Основные идеи элейской школы были доведены Парменидом до полного развития. Ученикам, его, Зенону (около 490-430 гг.) и Мелиссу (около 485-425 гг.), оставалось только защищать его теорию от возражений, делаемых людьми, держащимися обыкновенных понятий о вещах, и подыскивать новые аргументы. Трудясь в этом направлении, они писали прозой. Диалектические приемы, которые у Парменида были облечены в поэтическую форму, получили в их трактатах более полную техническую разработку.

Зенон Элейский, друг и ученик Парменида, защищал учение о единстве всего существующего, о призрачности всего индивидуального диалектическими приемами, показывавшими, какие логические несообразности заключаются во «мнении», что действительно существует мир индивидуальных предметов, возникающих и движущихся. Доказывая, что понятия о движении, о возникновении противоречат самим себе, Зенон, в духе главного положения элейской школы, устранял, как призрачные, эти понятия и приходил к выводу, что не может существовать ничего изменяющегося, что следовательно, существует только единое, неизменное бытие.

От сочинений Зенона Элейского сохранились лишь небольшие отрывки. Больше всего их в «Физике» Аристотеля. Оригинальный метод Зенона дал Аристотелю повод именовать его родоначальником «диалектики». У античных авторов термин «диалектика» означал познание истины через выявление внутренних противоречий в мыслях оппонента. Эти противоречия в мышлении противников элейской школы Зенон и выставляет на вид в своих знаменитых «Апориях» (буквальный перевод слова апория - «безвыходность»).

Защищая учение элейской школы о единстве и неизменности Бытия, Зенон доказывает, что исходные умственные основания тех, кто его отвергает (представление о пространстве как пустоте, отдельной от наполняющего его вещества; убеждение в множественности вещей и наличии в мире движения), - ложны.

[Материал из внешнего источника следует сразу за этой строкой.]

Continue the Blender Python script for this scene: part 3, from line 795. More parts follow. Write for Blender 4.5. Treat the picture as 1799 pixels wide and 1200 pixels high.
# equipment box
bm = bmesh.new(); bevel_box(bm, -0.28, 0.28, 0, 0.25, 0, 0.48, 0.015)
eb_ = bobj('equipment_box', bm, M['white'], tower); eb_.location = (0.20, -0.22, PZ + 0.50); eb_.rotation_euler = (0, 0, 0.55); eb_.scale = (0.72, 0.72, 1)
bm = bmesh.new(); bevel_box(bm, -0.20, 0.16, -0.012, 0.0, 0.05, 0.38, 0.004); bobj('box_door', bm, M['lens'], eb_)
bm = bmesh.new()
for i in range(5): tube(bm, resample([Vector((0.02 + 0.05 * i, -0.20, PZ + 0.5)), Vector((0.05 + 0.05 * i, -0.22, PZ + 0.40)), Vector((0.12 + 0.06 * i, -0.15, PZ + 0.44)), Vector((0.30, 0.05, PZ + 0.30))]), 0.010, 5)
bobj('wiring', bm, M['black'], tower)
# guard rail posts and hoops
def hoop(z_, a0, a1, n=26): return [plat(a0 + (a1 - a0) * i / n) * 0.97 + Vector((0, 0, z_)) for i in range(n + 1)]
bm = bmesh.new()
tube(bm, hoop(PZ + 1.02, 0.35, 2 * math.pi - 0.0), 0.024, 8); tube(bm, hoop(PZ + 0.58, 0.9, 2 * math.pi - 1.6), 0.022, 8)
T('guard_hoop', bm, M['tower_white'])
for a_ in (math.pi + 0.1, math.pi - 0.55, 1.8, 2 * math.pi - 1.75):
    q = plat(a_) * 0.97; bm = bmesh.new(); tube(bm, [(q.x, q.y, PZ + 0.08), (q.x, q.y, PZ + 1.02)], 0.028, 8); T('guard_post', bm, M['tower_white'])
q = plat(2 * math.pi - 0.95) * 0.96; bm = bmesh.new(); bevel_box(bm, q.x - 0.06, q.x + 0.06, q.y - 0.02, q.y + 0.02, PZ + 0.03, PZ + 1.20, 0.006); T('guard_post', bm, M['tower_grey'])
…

Зенон убеждает, что признание этих как будто бы самоочевидных постулатов ведет к непримиримым противоречиям. Истиной же являются главные философские положения элейской школы: пустоты, множественности и движения в мире не существует.

Относительно пустого внешнего по отношению к Бытию, веществу пространства, Зенон говорит, что раз и оно тоже является Бытием, то, и оно должно находиться где-нибудь, в каком-нибудь особом «втором пространстве». Это второе пространство должно пребывать в третьем - и так до бесконечности. По мнению элейской школы, такое допущение множественности пространств - абсурд. Значит, пространство неотделимо об Бытия, не является внешней по отношению к нему субстанцией, и неотделимые от него вещи не могут находиться внутри него.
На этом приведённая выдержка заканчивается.